We've been friends for as long as I can remember. Meeting you was like meeting my long-lost twin with blonde hair. When you moved away for the first time I remember feeling the need to spend every second of my time with you, even if I was smothering you a little. You were the first and only friend I had up until the age of 11, after that I had to learn how to talk to others and make friends that I knew would never replace you. After your move, I was scared you would forget about me and forget about our friendship, I was lucky you didn't. I think back to a lot of our fun times, like when your mom took us to see Smurfs and you convinced me to wear the most horrid blue eyeshadow. These memories are have been what has kept me together since your first move. When you told me you were moving back to the coast I cried so many happy tears, only to figure out you'd still be six and a half hours away. Over the years I've wondered what it would be like if you moved back here, would we still have our close bond or would we just live our lives and only talk in passing?

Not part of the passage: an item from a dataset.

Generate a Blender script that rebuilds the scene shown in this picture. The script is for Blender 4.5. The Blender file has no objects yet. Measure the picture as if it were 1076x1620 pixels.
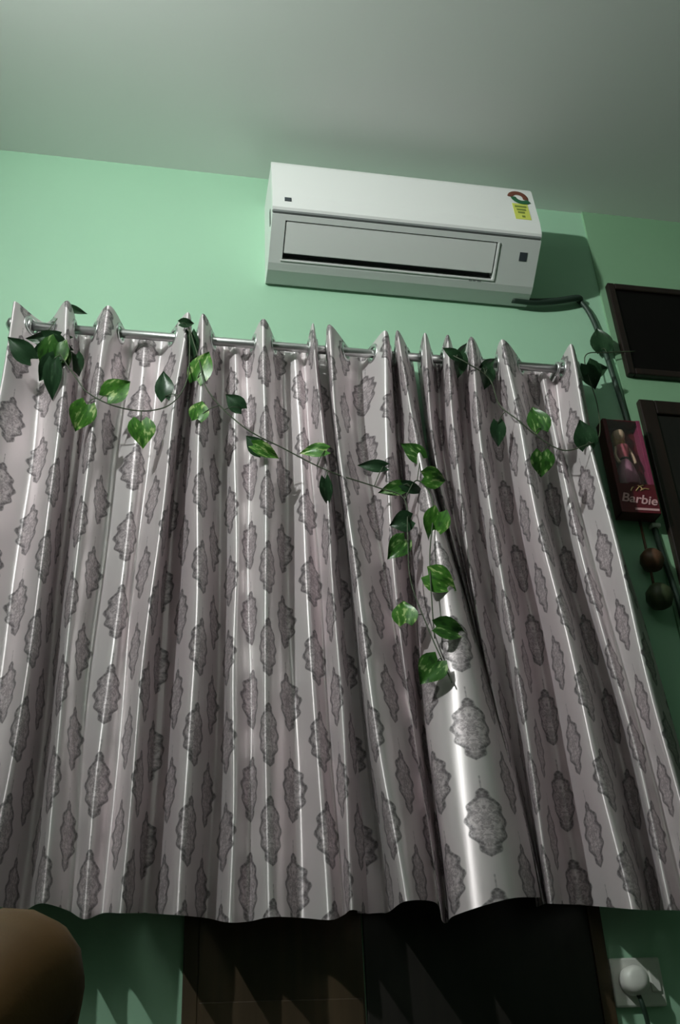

Knowing that I still have a friend in you has given me lots of comforts, even if we don't talk as much as we used to when we were younger. Life is finally catching up to us like we said it would. College, jobs, and boyfriends are finally coming into our lives and despite all of that we've both found time for God. I'm so glad that neither one of us lost our spark for Him.
This is to say thank you for everything you've been to me for the past 13 years. You've been more than a friend you have been my sister and my other half. You've helped me conquer some pretty dark times and I could not be more grateful to have you in my life. Thank you. It's us against the world.